Installation view, Liam Gillick, Two hundred and twenty-second floor, Galerie Eva Presenhuber, Löwenbräu Areal, Zurich, 2005
Two hundred and twenty-second floor is an exhibition that treats the gallery as if it were a transparent structure. It is not necessary to speculate as to whether it is intended to be understood as the top of a building; one of many floors in a sweeping and flat massive architectural structure or a designated space that exists completely separately from any known architecture.
The exhibition anticipates the forthcoming text “Construcción de Uno”, a narrative by the artist that outlines a new articulation of relations between production and development. The text concerns a group of workers in a northern European location who chose to return to their former factory and embark upon a series of interventions on the site. The most important of these leads to a process where they attempt to develop an economy of equivalence where one unit of input produces one unit of output.
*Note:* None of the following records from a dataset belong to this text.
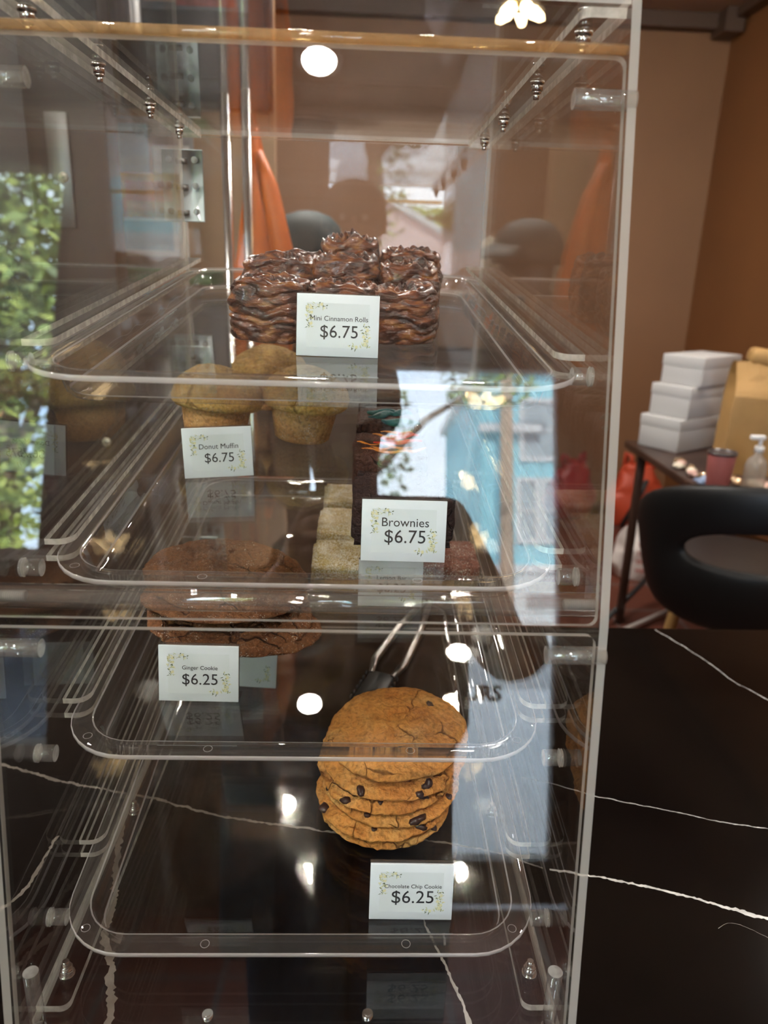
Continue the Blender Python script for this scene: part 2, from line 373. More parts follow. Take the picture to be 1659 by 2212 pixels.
# strips joining top / base to the sides, with bolts
def strip(x0, x1, y0, y1, z0, z1, s, c=.007):
    pts = [(s*x0, y0+c), (s*x0, y1), (s*x1, y1), (s*x1, y0)] + [(s*(x0+c-c*math.sin(R(k*22.5))), y0+c-c*math.cos(R(k*22.5))) for k in range(0, 4)]
    b = MB(); b.prism([(x, y, z0) for x, y in pts], (0, 0, z1-z0), 0, 1); return b
def bolt(b, x, y, z, d):
    b.cyl((x, y, z), (x, y, z+d*.002), .0062, 18)
    b.cyl((x, y, z+d*.002), (x, y, z+d*.0075), .0052, 6)
    b.cyl((x, y, z+d*.0075), (x, y, z+d*.0095), .0040, 12); b.cyl((x, y, z+d*.0095), (x, y, z+d*.0140), .0026, 12)
for s in (-1, 1):
    CP(strip(.176, XI, .094, .64, .734, .740, s), 'top_strip', [ACR, STRIPE])
    CP(strip(.179, XI, -.008, .64, .016, .022, s), 'base_strip', [ACR, STRIPE])
    for y in (.124, .265, .425, .555):
        b = MB(); bolt(b, s*.185, y, .734, -1); b.cyl((s*.185, y, .746), (s*.185, y, .7475), .005, 16); CP(b, 'bolt', STEEL)
    for y in (.020, .212, .42):
        b = MB(); bolt(b, s*.190, y, .022, 1); CP(b, 'bolt', STEEL)
# tray rails: an upper and a lower strip per side and level, tilted forward
SL = .1164; TA = math.atan(SL)
RAILS = [.522, .370, .228, .083]
def tilt_pt(x, y, zr): return (x, y, zr+SL*(y-.1))
for zr in RAILS:
    for s in (-1, 1):
        for dz in (0, -.0138):
            x0, x1, y0, y1, c = .183, XI, .102, .640, .012
            pts = [(s*x0, y0+c), (s*x0, y1), (s*x1, y1), (s*x1, y0)] + [(s*(x0+c-c*math.sin(R(k*18))), y0+c-c*math.cos(R(k*18))) for k in range(0, 5)]
            b = MB(); b.prism([tilt_pt(x, y, zr+dz-.0048) for x, y in pts], (0, 0, .0048), 0, 1); CP(b, 'tray_rail', [ACR, STRIPE])
# rear hinges
for s in (-1,):
    for zc in (.676, .42, .13):
        b = MB(); b.rbox(s*.178, s*.203, .6465, .6505, zc-.044, zc+.044, .0008)
        h = CP(b, 'hinge_plate', SKYPLATE)
        for dz in (-.032, 0, .032):
            b = MB(); b.cyl((s*.187, .6465, zc+dz), (s*.187, .643, zc+dz), .0042, 14); b.cyl((s*.187, .643, zc+dz), (s*.187, .641, zc+dz), .0025, 10)
            b.cyl((s*.1965, .6445, zc+dz-.002), (s*.2035, .6445, zc+dz-.002), .0035, 12)
            o = b.build('hinge_bolt', DSTEEL, h)

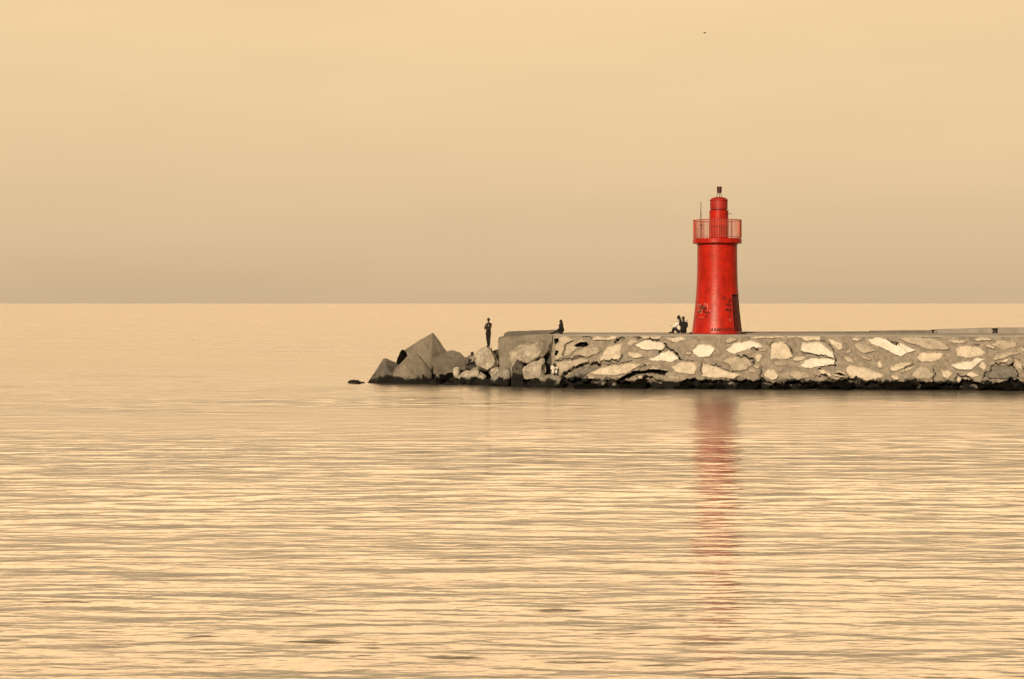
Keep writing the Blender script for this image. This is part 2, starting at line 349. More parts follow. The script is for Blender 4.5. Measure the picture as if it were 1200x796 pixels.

The apparent logic of their work appears to increase as the book progresses. Yet it is an effect caused by the reduction of their metal processes as they become the entropic factor in an elegant system.
At Eva Presenhuber the newly exhibited works include wall designs, signage, and aluminum structures. The exhibition follows recent projects at the Milwaukee Art Museum; The Aspen Art Museum; Konsthall Lund and a forthcoming related project at the Palais de Tokyo that opens later in January.